Former Olympic swimmers lobby Michigan State trustees to reinstate swim, dive team

Beth LeBlanc
The Detroit News

Former Olympic swimmers who were part of Michigan State University's swim team pleaded with university trustees Friday to reinstate the university's swim and dive team. 

The pleas during public comment at the virtual Board of Trustees meeting come months after the university, in October 2020, announced the end of the program for financial and infrastructure reasons and a lack of success in competition.

The decision has been met with opposition from a group called "Battle for Michigan State Swimming and Diving" as well as legal action in federal court seeking to keep the program in place. 

Trustees thanked the athletes for their testimony, but MSU President Samuel Stanley declined to say too much about the program because of the ongoing litigation. 

"The program is closed," he told media after the meeting. "They’re not recruiting new students. They’re not swimming next year.”

Michigan State plans to eliminate men's and women's swimming and diving at season's end.

Marilyn Corson Whitney, a student at MSU in the early 1970s, participated in the Mexico City and Munich Olympics representing Canada and practiced in MSU's pool before the university even had a women's swim team. In 1971 and 1972, Whitney said she practiced with the MSU men's team in the morning and the women's club in the afternoon in order to get enough time in the pool.

Her commitment to swimming yielded more than Olympic meets or honors, she said. It also taught her independence, persistence and perseverance. 

"Swimming four hours a day made me structure my life at MSU," Whitney said. "This has allowed me to flourish in the complexities of owning my own business, teaching part-time and volunteering for my profession. Swimming at MSU taught me that.”

Sidney Appelboom, a Belgian swimmer and 1989 captain of the MSU swim and dive team, participated in the 1988 Seoul Olympics and plans to be present in Tokyo as an athlete, coach and commentator. 

MSU's swim program produced more than just Olympic hopefuls, he said. His former swim team went on to become doctors, professionals and "captains in industry."

"There are many successful people around the swimming program. Please consider reaching out to the alumni, see what’s wrong," he said, noting there had to be a solution to financial or recruiting woes. 

Michael Green, an MSU alumnus who also participated in the 1988 Olympics on Great Britain's swim team, said the university could make swimming viable again if it would commit to the investment it takes. 

"Since I left Michigan State in the '80s, Michigan State has invested in other sports," he said. "They’ve built new stadiums, fields, courts to improve their competitiveness. Yet, the swim team still swims in a pool built in the 1950s.”

Jorge Gonzalez, a Cuba native and MSU alumnus, competed in the 1968 Mexico City Olympics on behalf of Puerto Rico and swam at MSU between 1967 and 1971. He said he owed his success not only to swimming but to the help it gave him to pursue an MSU economics degree and a lifelong career in banking and business. 

"Had it not been for them I would have probably not gone to college and I’d be digging ditches in Puerto Rico some place," Gonzalez said. 

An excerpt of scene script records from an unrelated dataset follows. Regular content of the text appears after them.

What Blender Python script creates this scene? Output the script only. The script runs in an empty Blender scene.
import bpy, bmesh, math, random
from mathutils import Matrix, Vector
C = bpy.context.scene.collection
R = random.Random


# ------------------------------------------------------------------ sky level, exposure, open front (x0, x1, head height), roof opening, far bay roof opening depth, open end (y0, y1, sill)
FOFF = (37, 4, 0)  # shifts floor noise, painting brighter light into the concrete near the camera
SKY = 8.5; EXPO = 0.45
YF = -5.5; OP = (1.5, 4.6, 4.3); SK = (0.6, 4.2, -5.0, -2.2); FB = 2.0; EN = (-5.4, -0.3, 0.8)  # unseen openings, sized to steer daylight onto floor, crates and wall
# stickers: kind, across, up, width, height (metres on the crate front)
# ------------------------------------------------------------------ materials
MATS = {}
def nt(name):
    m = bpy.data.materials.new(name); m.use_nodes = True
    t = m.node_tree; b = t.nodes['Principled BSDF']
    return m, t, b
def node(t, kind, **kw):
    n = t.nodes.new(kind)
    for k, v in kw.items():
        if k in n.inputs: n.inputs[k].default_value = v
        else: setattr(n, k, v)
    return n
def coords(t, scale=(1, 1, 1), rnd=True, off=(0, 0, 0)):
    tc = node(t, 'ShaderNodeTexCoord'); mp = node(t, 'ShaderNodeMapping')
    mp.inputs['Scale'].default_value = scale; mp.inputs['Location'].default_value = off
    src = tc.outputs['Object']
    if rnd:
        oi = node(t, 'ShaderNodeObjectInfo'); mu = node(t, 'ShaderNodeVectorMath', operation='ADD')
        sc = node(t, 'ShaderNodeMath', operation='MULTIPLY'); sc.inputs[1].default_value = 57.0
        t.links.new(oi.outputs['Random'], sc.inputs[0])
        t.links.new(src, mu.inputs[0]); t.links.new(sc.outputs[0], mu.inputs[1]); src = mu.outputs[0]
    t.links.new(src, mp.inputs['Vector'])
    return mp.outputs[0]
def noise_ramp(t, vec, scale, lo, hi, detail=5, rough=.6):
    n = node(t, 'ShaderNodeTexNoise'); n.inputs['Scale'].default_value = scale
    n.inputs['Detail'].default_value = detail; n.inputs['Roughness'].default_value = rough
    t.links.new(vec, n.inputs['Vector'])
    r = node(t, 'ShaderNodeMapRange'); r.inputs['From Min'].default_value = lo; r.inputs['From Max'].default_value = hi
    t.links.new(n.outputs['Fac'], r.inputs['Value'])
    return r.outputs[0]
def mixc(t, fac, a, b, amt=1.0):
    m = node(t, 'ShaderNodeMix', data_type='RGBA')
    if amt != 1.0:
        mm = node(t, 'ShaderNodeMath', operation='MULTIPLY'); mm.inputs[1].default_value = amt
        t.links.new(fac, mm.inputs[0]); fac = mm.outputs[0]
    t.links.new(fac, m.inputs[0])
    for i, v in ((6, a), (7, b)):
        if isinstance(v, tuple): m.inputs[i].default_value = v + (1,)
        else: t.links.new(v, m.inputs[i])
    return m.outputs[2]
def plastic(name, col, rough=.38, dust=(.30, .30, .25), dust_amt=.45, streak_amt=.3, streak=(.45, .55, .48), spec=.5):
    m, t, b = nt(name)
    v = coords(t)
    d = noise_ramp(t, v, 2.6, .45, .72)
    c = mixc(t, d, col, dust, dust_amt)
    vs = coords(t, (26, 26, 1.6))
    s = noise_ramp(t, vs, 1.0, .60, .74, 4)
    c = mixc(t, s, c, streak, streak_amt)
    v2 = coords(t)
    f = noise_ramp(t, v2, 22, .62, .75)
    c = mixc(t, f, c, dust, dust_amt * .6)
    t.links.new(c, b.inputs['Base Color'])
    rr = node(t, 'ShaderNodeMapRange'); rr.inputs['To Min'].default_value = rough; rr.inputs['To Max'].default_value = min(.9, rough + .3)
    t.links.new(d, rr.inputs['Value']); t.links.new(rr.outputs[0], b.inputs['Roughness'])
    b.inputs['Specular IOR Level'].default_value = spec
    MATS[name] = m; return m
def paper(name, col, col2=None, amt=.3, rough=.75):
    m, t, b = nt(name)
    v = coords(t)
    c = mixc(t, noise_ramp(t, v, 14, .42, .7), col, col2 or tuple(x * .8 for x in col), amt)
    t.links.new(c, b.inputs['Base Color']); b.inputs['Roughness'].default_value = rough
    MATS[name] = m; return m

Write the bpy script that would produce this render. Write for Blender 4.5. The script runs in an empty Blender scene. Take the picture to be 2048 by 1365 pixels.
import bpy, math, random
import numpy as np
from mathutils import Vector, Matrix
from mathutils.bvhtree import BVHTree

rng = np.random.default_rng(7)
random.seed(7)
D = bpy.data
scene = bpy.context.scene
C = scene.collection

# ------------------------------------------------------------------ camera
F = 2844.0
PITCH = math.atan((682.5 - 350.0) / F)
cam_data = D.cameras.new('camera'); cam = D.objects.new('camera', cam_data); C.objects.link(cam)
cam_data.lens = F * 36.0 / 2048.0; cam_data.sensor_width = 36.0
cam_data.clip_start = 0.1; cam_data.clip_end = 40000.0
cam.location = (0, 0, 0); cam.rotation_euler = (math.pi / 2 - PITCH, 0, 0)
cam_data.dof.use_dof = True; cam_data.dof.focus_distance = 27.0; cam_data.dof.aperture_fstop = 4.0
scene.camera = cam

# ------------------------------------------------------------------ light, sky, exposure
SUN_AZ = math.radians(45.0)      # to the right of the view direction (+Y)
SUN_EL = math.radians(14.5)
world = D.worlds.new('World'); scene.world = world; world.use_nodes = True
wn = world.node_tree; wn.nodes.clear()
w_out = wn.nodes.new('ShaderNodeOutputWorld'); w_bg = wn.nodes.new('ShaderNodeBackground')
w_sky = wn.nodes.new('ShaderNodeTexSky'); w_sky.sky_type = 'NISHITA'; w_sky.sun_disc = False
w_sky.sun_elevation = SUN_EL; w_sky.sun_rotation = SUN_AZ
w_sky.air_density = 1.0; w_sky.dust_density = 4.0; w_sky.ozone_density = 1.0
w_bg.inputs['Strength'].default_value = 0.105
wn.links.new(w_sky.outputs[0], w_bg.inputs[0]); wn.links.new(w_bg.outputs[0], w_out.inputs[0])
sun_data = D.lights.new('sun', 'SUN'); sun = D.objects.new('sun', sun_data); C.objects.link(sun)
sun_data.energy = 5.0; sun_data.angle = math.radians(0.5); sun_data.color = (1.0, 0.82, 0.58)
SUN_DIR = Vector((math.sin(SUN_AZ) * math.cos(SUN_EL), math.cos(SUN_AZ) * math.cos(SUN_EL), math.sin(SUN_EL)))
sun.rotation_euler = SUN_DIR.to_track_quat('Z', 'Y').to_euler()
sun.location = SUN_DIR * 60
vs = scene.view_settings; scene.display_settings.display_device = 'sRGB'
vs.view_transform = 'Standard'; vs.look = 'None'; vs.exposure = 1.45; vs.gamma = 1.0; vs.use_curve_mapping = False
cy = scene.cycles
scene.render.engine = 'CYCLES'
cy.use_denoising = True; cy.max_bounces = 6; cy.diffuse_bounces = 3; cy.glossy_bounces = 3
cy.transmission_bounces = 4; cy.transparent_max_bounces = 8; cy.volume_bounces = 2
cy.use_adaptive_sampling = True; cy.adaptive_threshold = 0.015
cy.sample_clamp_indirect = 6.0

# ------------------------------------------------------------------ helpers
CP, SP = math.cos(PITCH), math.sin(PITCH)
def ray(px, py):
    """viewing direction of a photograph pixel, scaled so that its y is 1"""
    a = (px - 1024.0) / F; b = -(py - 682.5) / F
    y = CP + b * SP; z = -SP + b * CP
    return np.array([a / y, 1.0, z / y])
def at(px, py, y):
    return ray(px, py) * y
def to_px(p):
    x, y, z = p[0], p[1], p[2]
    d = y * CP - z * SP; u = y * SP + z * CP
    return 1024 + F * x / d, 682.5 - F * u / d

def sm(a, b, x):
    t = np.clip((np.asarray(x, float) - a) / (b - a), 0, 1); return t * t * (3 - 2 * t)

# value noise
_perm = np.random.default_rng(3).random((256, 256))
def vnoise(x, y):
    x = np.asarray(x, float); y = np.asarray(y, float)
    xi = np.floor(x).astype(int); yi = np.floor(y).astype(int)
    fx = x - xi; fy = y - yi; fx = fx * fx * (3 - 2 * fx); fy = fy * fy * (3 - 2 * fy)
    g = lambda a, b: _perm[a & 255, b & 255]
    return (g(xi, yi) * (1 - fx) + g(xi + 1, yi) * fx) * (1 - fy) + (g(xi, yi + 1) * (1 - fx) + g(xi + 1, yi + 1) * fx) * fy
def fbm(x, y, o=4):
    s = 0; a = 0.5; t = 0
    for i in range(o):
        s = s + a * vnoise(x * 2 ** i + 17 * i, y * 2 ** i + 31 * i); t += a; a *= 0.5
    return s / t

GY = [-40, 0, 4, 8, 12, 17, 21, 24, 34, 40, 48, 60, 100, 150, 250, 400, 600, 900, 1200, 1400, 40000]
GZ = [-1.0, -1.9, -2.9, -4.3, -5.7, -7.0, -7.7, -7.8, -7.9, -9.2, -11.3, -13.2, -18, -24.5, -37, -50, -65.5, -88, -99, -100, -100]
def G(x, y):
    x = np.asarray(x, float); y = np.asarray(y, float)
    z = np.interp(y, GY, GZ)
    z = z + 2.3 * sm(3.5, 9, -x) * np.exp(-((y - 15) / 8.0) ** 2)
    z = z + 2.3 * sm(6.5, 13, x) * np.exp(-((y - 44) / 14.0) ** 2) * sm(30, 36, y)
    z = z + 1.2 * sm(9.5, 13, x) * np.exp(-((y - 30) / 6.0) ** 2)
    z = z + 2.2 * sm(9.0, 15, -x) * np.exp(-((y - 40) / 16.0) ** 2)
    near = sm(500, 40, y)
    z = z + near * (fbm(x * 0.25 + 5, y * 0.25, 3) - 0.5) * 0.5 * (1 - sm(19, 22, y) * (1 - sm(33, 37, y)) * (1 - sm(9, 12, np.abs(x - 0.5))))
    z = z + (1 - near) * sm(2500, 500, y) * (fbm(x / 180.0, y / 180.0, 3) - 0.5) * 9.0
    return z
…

Last month, the U.S. departments of Education and Justice filed an amicus brief in the athletes' case against MSU in the U.S. Sixth Circuit Court of Appeals, arguing that the MSU women's swimming team should have been granted a preliminary injunction to keep the team together pending the outcome of the case. 

The departments argued a lower court should have used a different set of test to determine whether the university's decision to end the team violated Title IX laws by eliminating the women's program. 

The university has maintained it did not violate any Title IX policies with the decision.